Éditions Asphalte, 2024, 528 pages, 24euros.
Une histoire somme toute ordinaire, une histoire d’amour, ou presque, des personnages qui se ratent, qui auraient pu ne pas, mais la vie est ainsi... Une tragédie, en somme. Des choix d’auteur, sans doute, mais pas que… ! Le Tumulte et l’Oubli est inspiré de son histoire familiale.

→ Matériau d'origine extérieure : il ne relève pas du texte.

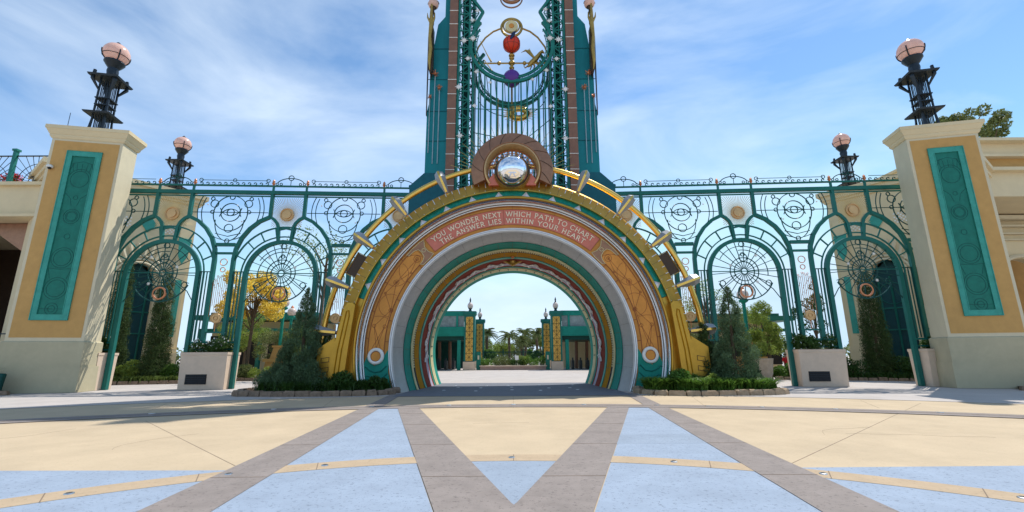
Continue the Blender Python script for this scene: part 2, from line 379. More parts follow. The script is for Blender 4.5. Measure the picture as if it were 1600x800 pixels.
for k in range(15):
    x = (k % 5 - 2) * 1.55 + random.uniform(-.3, .3); y = 22.3 + (k // 5) * 1.9 + random.uniform(-.5, .5)
    c = o.copy(); col.objects.link(c); c.location = (x, y, .017)
    tag(c, 'small white stud in the shade-darkened paving under the portal', 'ground stud', 'white studs under the portal')

# ================================================================ PORTAL ARCH
ZC = 2.0
arch = thing('entrance_portal', 'huge round gold and ochre portal arch with mirror ball and engraved motto', 'archway', (0, 22, 0))
def ring(name, prof, m, a0=-117, a1=117, n=128, sm=35, parent=None):
    return MB().ring(prof, ZC, a0, a1, n).build(name, m, parent or arch, smooth=sm)
def pol(a, r, y): return (r * math.sin(R_(a)), y, ZC + r * math.cos(R_(a)))
ring('arch_shell', [(5.62, 21.95), (7.98, 21.95), (7.98, 28.1), (5.4, 28.1)], 'oldgold')
ring('gold_band', [(8.50, 21.76), (7.78, 21.22), (7.74, 21.22), (7.74, 21.75), (8.0, 22.4), (8.50, 22.2)], 'gold')
ring('teal_channel', [(7.74, 21.36), (7.42, 21.30), (7.42, 21.7), (7.74, 21.7)], 'tealjewel', -72, 72)
ring('gold_channel', [(7.739, 21.352), (7.421, 21.302), (7.421, 21.7), (7.739, 21.7)], 'gold', -117, -72.2, 30)
ring('gold_channel', [(7.739, 21.352), (7.421, 21.302), (7.421, 21.7), (7.739, 21.7)], 'gold', 72.2, 117, 30)
for k in range(-7, 7):
    a = 5.15 + 10.3 * k
    b = MB(); y = 21.24
    A, B_, C_ = pol(a - 1.9, 7.41, y + .05), pol(a + 1.9, 7.41, y + .05), pol(a, 7.73, y + .09)
    D, E_, F_ = pol(a - 1.9, 7.41, y + .3), pol(a + 1.9, 7.41, y + .3), pol(a, 7.73, y + .3)
    T = pol(a, 7.41, y - .05)
    b.add([A, B_, C_, D, E_, F_, T], [(0, 6, 2), (6, 1, 2), (3, 5, 4), (0, 2, 5, 3), (2, 1, 4, 5), (0, 3, 4, 1, 6)])
    b.build('silver_spike', 'silver', arch)
ring('gold_lip', [(7.42, 21.16), (7.38, 21.12), (7.31, 21.12), (7.29, 21.2), (7.29, 21.7), (7.42, 21.7)], 'gold')
ring('silver_moulding', [(7.29, 21.22), (7.275, 21.20), (7.23, 21.25), (7.20, 21.33), (7.185, 21.45), (7.18, 21.6), (7.18, 21.9), (7.29, 21.9)], 'steel')
def torus(name, r, y, t, m, a0=-117, a1=117, n=128):
    return MB().tube([pol(a0 + (a1 - a0) * i / n, r, y) for i in range(n + 1)], t, 8).build(name, m, arch, smooth=60)
torus('silver_bead', 7.175, 21.56, .048, 'silver')
torus('silver_bead', 7.09, 21.64, .036, 'silver')
ring('ochre_border', [(7.10, 21.735), (7.08, 21.72), (5.90, 21.72), (5.86, 21.735), (5.86, 21.96), (7.10, 21.96)], 'ochre_dark')
for s in (-1, 1):
    ring('ochre_panel', [(6.88, 21.70), (6.12, 21.70), (6.12, 21.74), (6.88, 21.74)], 'ochre', s * 45, s * 96, 40)
torus('silver_bead', 5.87, 21.68, .042, 'silver'); torus('silver_bead', 5.78, 21.63, .042, 'silver')
ring('grey_band', [(5.80, 21.66), (5.74, 21.60), (5.68, 21.62), (5.38, 22.35), (5.38, 22.6), (5.80, 22.3)], 'greyband')
ring('teal_inner_band', [(5.37, 22.42), (5.34, 22.40), (5.20, 23.1), (5.20, 23.35), (5.37, 23.35)], 'tealbright')
ring('rope_moulding', [(5.19, 23.14), (5.15, 23.10), (5.11, 23.16), (5.11, 23.3), (5.19, 23.5)], 'creambead')
b = MB()
for i in range(150):
    a = -100 + 200 * i / 149; b.ball(pol(a, 5.12, 23.42), .055, 6, 4)
b.build('bead_row', 'creambead', arch, smooth=60)
ring('dark_reveal', [(5.16, 23.5), (5.13, 23.5), (5.10, 23.62), (5.16, 23.62)], 'black')
ring('mustard_band', [(5.18, 23.66), (5.12, 23.62), (5.03, 24.35), (5.05, 24.5), (5.2, 24.5)], 'mustard')
ring('pale_green_band', [(5.06, 24.52), (5.01, 24.50), (5.0, 24.85), (5.08, 24.85)], 'panelframe')
ring('oxblood_band', [(5.08, 24.9), (4.99, 24.88), (4.90, 26.5), (5.08, 26.5)], 'redband')
ring('lilac_band', [(4.985, 25.8), (4.935, 25.8), (4.905, 26.25), (4.95, 26.25)], 'lilac')
b = MB(); random.seed(3)
for s in (-1, 1):
    pts = []
    for i in range(90):
        a = s * (6 + 92 * i / 89); y = 25.75 + .28 * math.sin(i * .55); pts.append(pol(a, 4.90 + (26.5 - y) * .04 - .03, y))
    b.tube(pts, .045, 5)
    for i in range(0, 88, 4):
        a = s * (6 + 92 * i / 89); y = 25.75 + .28 * math.sin(i * .55); d = 1 if (i // 4) % 2 else -1
        b.tube([pol(a, 4.90, y), pol(a + s * 1.5, 4.89, y + d * .25), pol(a + s * 3.2, 4.89, y + d * .12)], [.05, .06, .02], 5)
b.build('vine_ornament', 'white', arch, smooth=60)
ring('green_fillet', [(4.96, 26.55), (4.88, 26.52), (4.87, 26.75), (4.98, 26.75)], 'tealbright')
ring('dark_reveal', [(5.0, 26.76), (4.93, 26.76), (4.92, 26.9), (5.0, 26.9)], 'irongreen')
ring('cream_fillet', [(4.95, 26.95), (4.86, 26.92), (4.84, 27.15), (4.95, 27.15)], 'creambead')
ring('cream_fillet', [(4.95, 27.30), (4.85, 27.26), (4.82, 27.5), (4.95, 27.5)], 'creambead')
ring('dark_reveal', [(5.0, 27.15), (4.91, 27.16), (4.91, 27.25), (5.0, 27.28)], 'irongreen')
ring('green_fillet', [(4.98, 27.56), (4.84, 27.54), (4.78, 28.0), (4.78, 28.15), (4.98, 28.15)], 'tealbright')
ring('tunnel_lining', [(5.42, 22.3), (5.185, 23.5), (5.04, 24.9), (5.0, 28.12), (5.42, 28.12)], 'panelframe')
b = MB()
for i in range(30):
    a = -94 + 188 * i / 29; b.box(pol(a, 4.84, 27.22), (.04, .42, .05))
b.build('cross_straps', 'irongreen', arch)
b = MB(); b.ball((0, 25.3, 6.95), .22, 12, 8); b.tube([(-.5, 25.3, 7.0), (-.2, 25.3, 6.85), (0, 25.3, 6.82), (.2, 25.3, 6.85), (.5, 25.3, 7.0)], .08, 6); b.tube([(-.32, 25.3, 6.9), (0, 25.2, 6.7), (.32, 25.3, 6.9)], .06, 6)
b.build('keystone_ornament', 'oldgold', arch, smooth=50)
MB().ball((0, 24.4, 7.03), .11, 10, 8).build('keystone_stud', 'copper', arch, smooth=60)
# ticks on the gold band
b = MB()
for i in range(-44, 45):
    a = i * 2.4
    if abs(a) > 104 or abs(a) < 1: continue
    lng = i % 4 == 0; r0, r1 = (8.08, 8.47) if lng else (8.26, 8.47)
    f = lambda r: 21.22 + (r - 7.78) / .72 * .54 - .008
    b.bar(pol(a, r0, f(r0)), pol(a, r1, f(r1)), .016)
b.build('tick_marks', 'silver', arch)
b = MB()
for i in range(-22, 22):
    a = i * 4.8 + 2.4; f = lambda r: 21.22 + (r - 7.78) / .72 * .54
    b.bar(pol(a, 7.80, f(7.80) - .004), pol(a, 8.46, f(8.46) - .004), .006)
b.build('plate_seams', 'brownplate', arch)
# outer pipe and finials
def pipept(a, y=21.9):
    return (9.17 * math.sin(R_(a)), y, 2.2 + 9.17 * math.cos(R_(a)) - 0)
pts = [pipept(a) for a in np.arange(-88, 88.1, 2)]
pts = [(-9.45, 21.9, -.1), (-9.35, 21.9, 1.2)] + pts + [(9.35, 21.9, 1.2), (9.45, 21.9, -.1)]
MB().tube(pts, .135, 12).build('gold_pipe', 'goldrod', arch, smooth=50)
b = MB()
for s in (-1, 1):
    b.tube([(s * 9.30, 21.82, 0), (s * 9.25, 21.8, 2.5), pipept(s * 80, 21.8), pipept(s * 70, 21.78)], .05, 6)
b.build('gold_hose', 'gold', arch, smooth=50)
for a in (-84.9, -70, -54.6, -39.1, -23.3, 23.3, 39.1, 54.6, 70, 84.9):
    X = Matrix.Translation(pol(a, 8.42, 21.78)) @ Matrix.Rotation(R_(a), 4, 'Y')
    b = MB(X=X); prof = [(0, .07), (.25, .12), (1.0, .285), (1.28, .22), (1.42, .03)]
    n = 4; vs = []; fs = []
    for z, r in prof:
        for k in range(n):
            q = math.pi / 2 * k; vs.append((r * math.cos(q) * 1.0, r * math.sin(q) * 1.0, z))
    for i in range(len(prof) - 1):
        for k in range(4): l = (k + 1) % 4; fs.append((i * 4 + k, i * 4 + l, i * 4 + 4 + l, i * 4 + 4 + k))
    fs += [(0, 1, 2, 3), (16, 17, 18, 19)]
    b.add(vs, fs); f = b.build('finial', 'finialgrey', arch)
    b = MB(X=X)
    for k in (1, 3):
        q = math.pi / 2 * k; m_ = []
        for z, r in ((.12, .09), (.25, .125), (1.0, .29), (1.26, .23)): m_.append((r * math.cos(q), r * math.sin(q), z))
        b.path(m_, .055)
    b.build('gold_ridge', 'goldrod', f)
    b = MB(X=X); b.frustum((0, 0, -.15), (.34, .34), (.14, .14), .22); b.build('socket', 'goldrod', f)
for s in (-1, 1):
    X = Matrix.Translation(pol(s * 62.3, 8.80, 22.05)) @ Matrix.Rotation(R_(s * 62.3), 4, 'Y')
    b = MB(X=X); b.box((0, 0, 0), (1.15, .12, .55)); p_ = b.build('side_plate', 'brownplate', arch)
    b = MB(X=X); b.path([(-.6, 0, -.3), (.6, 0, -.3), (.6, 0, .3), (-.6, 0, .3)], .035, True); b.build('plate_frame', 'oldgold', p_)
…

L’Histoire, ça change tout !
Lectrice ou lecteur perspicace, car il en est ainsi du lectorat de notre excellent journal, le H majuscule de « Histoire » ne vous aura pas échappé... En effet, cette histoire se déroule précisément dans une ville allemande de Tchécoslovaquie... La région, les Sudètes, puisque c’est d’elle qu’il s’agit, a fait parler d’elle. Et même si peu d’entre nous sauraient la situer vraiment sur une carte, la plupart savent que son annexion en 1938 par ce qui aspirait à devenir le Grand Reich sous la férule de son führer a provoqué un séisme politique, débouchant assez rapidement sur la Seconde Guerre mondiale.
Localement, cela se traduit par des mutations radicales et rapides : au moment de l’annexion, Jedlov, en Bohême, devient Tannberg (l’une comme l’autre sont les appellations romanesques d’une ville fictive, incarnant toutes les villes potentiellement concernées) et les Tchèques, alors très minoritaires, sont priéEs d’aller voir ailleurs. Quelques années plus tard, le Grand Reich d’effondre sous les coups de boutoir des armées alliées – celle qui domine dans la région, c’est l’armée rouge. À la fin de la guerre, Tannberg redevient Jedlov, et c’est au tour des AllemandEs des Sudètes de prendre le chemin de l’exil. Puis, assez rapidement, la Tchécoslovaquie rejoint politiquement le bloc de l’Est.
Les histoires croisées d’héroïnes de passage !
Timothée Demeillers plonge ses personnages dans le tumulte de l’Histoire et nous donne à voir les effets sur leurs vies, de tous ces bouleversements au travers des histoires croisées de deux jeunes femmes. L’une, Sieglinde, jeune Allemande éprise d’un Tchèque, suit d’abord le mouvement patriotique engagé par les nazis... puis, quand la peur aura changé de camp, son jeune amoureux ne saura prendre son parti – lâcheté très ordinaire qui le condamnera à une vie d’attente. D’autre part, Ivetka, mariée à 14 ans, qui va réussir à s’éduquer, à s’émanciper, devenant la première Tsigane à faire des études, à la force de sa volonté, mais aussi en s’insinuant dans les orientations politiques fluctuantes du nouveau régime de Prague. Tout ceci sans héroïsme, plutôt une forme de pragmatisme, l’instinct de survie, la saisie d’opportunités, une suite de rendez-vous manqués – ou pas –, mais aussi un refus acharné de renoncer, la volonté de s’en sortir... La force (extra)ordinaire de femmes (extra)ordinaires pour continuer à vivre en terrain hostile – ou pas.